Putters are built way too light to be effective. That’s a fact. 360g in a putter head are not nearly enough for an adult to properly swing the putter… and results in too much stroke and strike variance.

One of the best ways to look at this, from a pure physics perspective, is relative mass.

There are 4 different “mass” or weight factors to consider.

The weight of the ball (never changing), at 1.62 oz, or just under 46 grams in most cases.

The weight of the putterhead (by previous standards) usually between 330 and 380 grams.

The weight of the putter, overall, including shaft & grip, and sometimes, a weight plug high in the putter.

The weight of the player, especially that of his upper body (upper torso and arms).

Now, for a good example of what happens to an elite player who experiences proper weighting, compared to traditional putters, you can refer to Mr. Bob Dickson’s comment after putting with the Black Hawk… https://one-putts.com/2012/03/25/what-pga-professionals-say-about-the-black-hawk-black-swan-part-iii/

…took out my old putter for one round.  The old putter is back in the closet – I’m pretty sure now it’s for good!  The old putter felt like I was putting with the shaft only – no head on it.

Now, for an example… I was once a twelve year old, weighing perhaps 65 pounds, when I used my Bullseye putter for the first time. But as an adult of over 200 pounds (three times heavier) does still using a 350g putter head make any sense? Either the putter mass to player mass ratio was way too high then (it sure didn’t seem so at the time) or way too light now (the likely case).

The ratio of head mass to ball mass also is important. Now, diminishing returns kicks in, but a heavier head has an easier time striking the ball with a more effective momentum transfer. Why? Is it simply Newton’s classical Second Law “Conservation of Momentum”? Mostly… but there is more to it than simply that. You truly need to consider the impulse involved in the collision, the properties of the ball (and putter face perhaps) to get to the whole truth here… let’s simplify all that though… Newton’s Law explains why a heavier putter head can swing slower, and still strike the ball the same distance. That’s a good thing.

Now, about overall club mass, and location…

There is a company that sells putters that have a far heavier overall mass. It’s an interesting theory, from a marketing standpoint. You have to give them credit as marketers… they definitely exploit the inability of most golfers to discern between common-sense physics and simplistic (first order) “popular science” type thinking. Their theory? Adding weight high moves the balance point farther from the head. Supposedly this helps the “pendulum stroke” occur.

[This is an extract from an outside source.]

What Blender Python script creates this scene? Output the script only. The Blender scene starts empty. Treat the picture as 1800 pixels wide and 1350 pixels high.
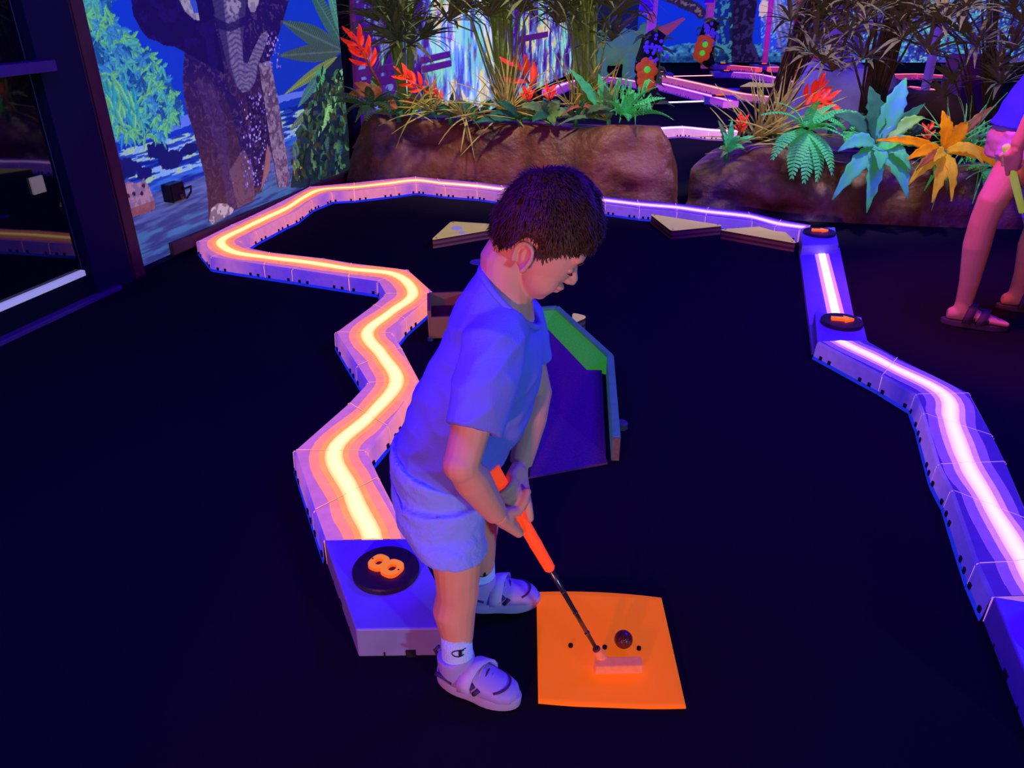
import bpy, bmesh, math, random
import numpy as np
from mathutils import Vector, Matrix, noise

# ------------------------------------------------------------------ camera, world, lights, exposure
sc = bpy.context.scene
C = sc.collection
FPX, PITCH, CAMH = 1350.0, math.radians(27.4), 1.38
cam_d = bpy.data.cameras.new('camera'); cam_d.sensor_width = 36.0; cam_d.lens = 36.0 * FPX / 1800.0
cam_d.clip_start = 0.02; cam_d.clip_end = 100
cam = bpy.data.objects.new('camera', cam_d); C.objects.link(cam)
cam.location = (0, 0, CAMH); cam.rotation_euler = (math.radians(90) - PITCH, 0, 0)
sc.camera = cam
sc.view_settings.view_transform = 'Standard'; sc.view_settings.look = 'None'
sc.view_settings.gamma = 1.0; sc.view_settings.use_curve_mapping = False
sc.view_settings.exposure = 0.0
try:
    sc.cycles.use_denoising = True
    sc.cycles.max_bounces = 6; sc.cycles.diffuse_bounces = 3; sc.cycles.glossy_bounces = 3
    sc.cycles.sample_clamp_indirect = 4.0
except Exception:
    pass
w = bpy.data.worlds.new('dark_room'); sc.world = w; w.use_nodes = True
w.node_tree.nodes['Background'].inputs[0].default_value = (0.02, 0.01, 0.10, 1)
w.node_tree.nodes['Background'].inputs[1].default_value = 0.25

def area(name, loc, target, size, power, col, sy=None):
    d = bpy.data.lights.new(name, 'AREA'); d.energy = power; d.color = col
    d.shape = 'RECTANGLE'; d.size = size; d.size_y = sy or size
    o = bpy.data.objects.new(name, d); C.objects.link(o); o.location = loc
    o.rotation_euler = (Vector(target) - Vector(loc)).to_track_quat('-Z', 'Y').to_euler()
    return o
def spot(name, loc, target, power, col, deg, blend=.6, r=.12):
    d = bpy.data.lights.new(name, 'SPOT'); d.energy = power; d.color = col; d.spot_size = math.radians(deg); d.spot_blend = blend; d.shadow_soft_size = r
    o = bpy.data.objects.new(name, d); C.objects.link(o); o.location = loc
    o.rotation_euler = (Vector(target) - Vector(loc)).to_track_quat('-Z', 'Y').to_euler()
    return o
UV = (0.07, 0.003, 1.0)
area('blacklight_tube_near', (-0.9, 1.3, 2.75), (-0.9, 1.3, 0), 1.6, 95, UV, 0.8)
area('blacklight_tube_right', (2.2, 3.2, 2.75), (2.2, 3.2, 0), 1.6, 190, UV, 0.8)
area('blacklight_tube_rear', (1.0, 8.5, 2.75), (1.0, 8.5, 0), 2.4, 130, UV, 1.2)
area('blacklight_tube_far', (5.0, 12.5, 2.75), (5.0, 12.5, 0), 3.0, 160, UV, 1.6)
spot('pink_fill_lamp', (-1.5, -2.7, 0.95), (0.0, 1.4, 0.8), 430, (1.0, 0.24, 0.30), 34, .5)  # added unseen fill, set low to redden skin and spare flat tops
spot('cool_fill_lamp', (3.0, -2.7, 1.0), (0.0, 1.4, 0.7), 330, (0.36, 0.66, 1.0), 34, .5)  # added unseen fill that greys the shirt front from the right
spot('red_wash_lamp', (1.0, 3.0, 2.7), (2.1, 3.25, 0.7), 260, (1.0, 0.11, 0.05), 42, .6)
spot('planter_spot_lamp', (2.1, 4.1, 2.8), (2.1, 5.7, 0.7), 260, (0.95, 0.88, 0.78), 66, .7)
spot('planter_spot_lamp_left', (-0.5, 5.0, 2.8), (0.1, 6.3, 0.8), 240, (1.0, 0.86, 0.62), 72, .7)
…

Interesting theory… unfortunately dead wrong. We prove it every day. Here’s why…

A “pendulum” swings effectively based upon it’s “radius of gyration”. That’s a fancy engineering term for the distance of the balance point away from it’s pivot in a pendulum device. Galileo figured out in 1602, that an “ideal” pendulum actually would have a weightless string, and a heavy bob.

Here’s an easy way to see it… try putting by swinging a sledgehammer from the wrong end. What happens? The (normal) grip end (simulated clubhead) swings all over the place, it’s tough to control, much less putt a golf ball. Now putt by swinging it with the hammer down… wow. Now that’s a pendulum stroke.

So, if you were blindfolded, I could place in your hands, either a so called “Heavy” putter (with backweighting), or a facsimile of one. The fake would be the same overall mass as the actual (Heavy) putter, but shorter, with a weight on the end of a (very light) stick, and the balance point the same distance from the grip as the putter. All I would need to do, was replicate overall mass & radius of gyration, and you wouldn’t know which was which. As a design engineer, such a device would be fairly simple to design, especially with computers doing our iterative calculations for us.

In either case, your stroke errors (angles, displacements, velocities, vectors) would be translated thru the CG of either object. Niether of which is anywhere near the ball. The consequence of such, is that the errors are “leveraged”, or magnified by the distance the the CG is away from the ball.

Not only does back-weighting make the putter “Less Effective” as a pendulum device, it increases the severity of the stroke errors you naturally will experience. Not a good way to putt better.

Bottom line? Heavier putters (where it counts, in the head) are more effective. But, in the grip end? Don’t bet on it.